Fair Go For Our Crowd-Pleasing Greyhounds

12:40 23 February 2026
GRNSW News
Last month we all celebrated Australia Day.

What we celebrated on that day were the things that make us uniquely Australian – and one of the things that sets us apart from the rest of the world is our sense of a ‘fair go’.

As Australians, when we see an injustice, we become enraged and spur into action to have these injustices addressed quickly by governments.

Imagine the public outcry if people were to suddenly discover that nurses, teachers or emergency service workers were working seven days a week but only getting paid for four.

(And by the way, those extra three days of their wages, well, they are going to someone else.)

We are not trying to equate ourselves to those vocations, but the NSW greyhound industry is also made up of hard workers, and the industry suffers due to a funding injustice aligning with the four for seven days work analogy.

Each year almost one third of NSW greyhound racing revenue is redistributed to the two other racing codes. Neither earned it. It was earned by greyhound racing.

There is no other sporting code in Australia or in the world that has the revenue it earns redistributed to other sports. At a recent event, I called this out as the biggest rort in Australian sport and when you look at the facts, it’s hard to dispute.

We understand our sport can be polarising, but we have done an enormous amount of work on safety and welfare in the past decade.

And, whether you like greyhound racing or not, this unjust redistribution of money that belongs to the sport’s hardworking participants offends our sense of a fair go and expectation that you’ll receive a fair day’s pay for a fair day’s work.

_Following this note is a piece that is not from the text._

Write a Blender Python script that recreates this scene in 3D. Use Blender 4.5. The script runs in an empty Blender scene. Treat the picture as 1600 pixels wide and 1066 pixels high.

The redirection of the sport’s funds dates back to the Carr Labor government’s sale of the TAB monopoly in 1998. To enable the government to complete that sale, it needed the three racing codes to agree to how the revenue generated by the privatised TAB would be distributed.

Believing that the distributions would be revised if things changed, the greyhound industry agreed to receive 13 per cent of the distribution.

Which was fine at the time, unless things changed. And change they did. 

Greyhound racing has increased in popularity in recent years and today accounts for around 24 per cent of racing code revenue. However, it still only receives 13 per cent.

To make matters worse, in 2018 the Berejiklian Coalition government introduced a tax on wagering – the point of consumption tax. 

Under this, it was agreed that there would be a 10 per cent rebate, back to the three racing codes.

However, for some inexplicable reason the government used the 13 per cent distribution split from 1998 to do so. 

The greyhound industry and participants lose out again. Browbeaten and bashed over the past decade, greyhound racing participants have seemingly normalised and come to accept this unjust treatment of them and their sport.

The sport has come a long way since 2015. It is now the most regulated sport in Australia with a separate government agency regulating it. 

It is the only sport in the world that can electronically track and account for all of its animal athletes. It now has the lowest serious injury rates in the world and rehomes more greyhounds each year than are bred for racing.

The sport is not without its very few bad actors, as is the case in any sport or industry. 

Greyhound racing in NSW does deserve recognition for this, but more the point, the sport can no longer be silent and allow this unfair and unjust redistribution of its own money.

The future of greyhound racing depends on it.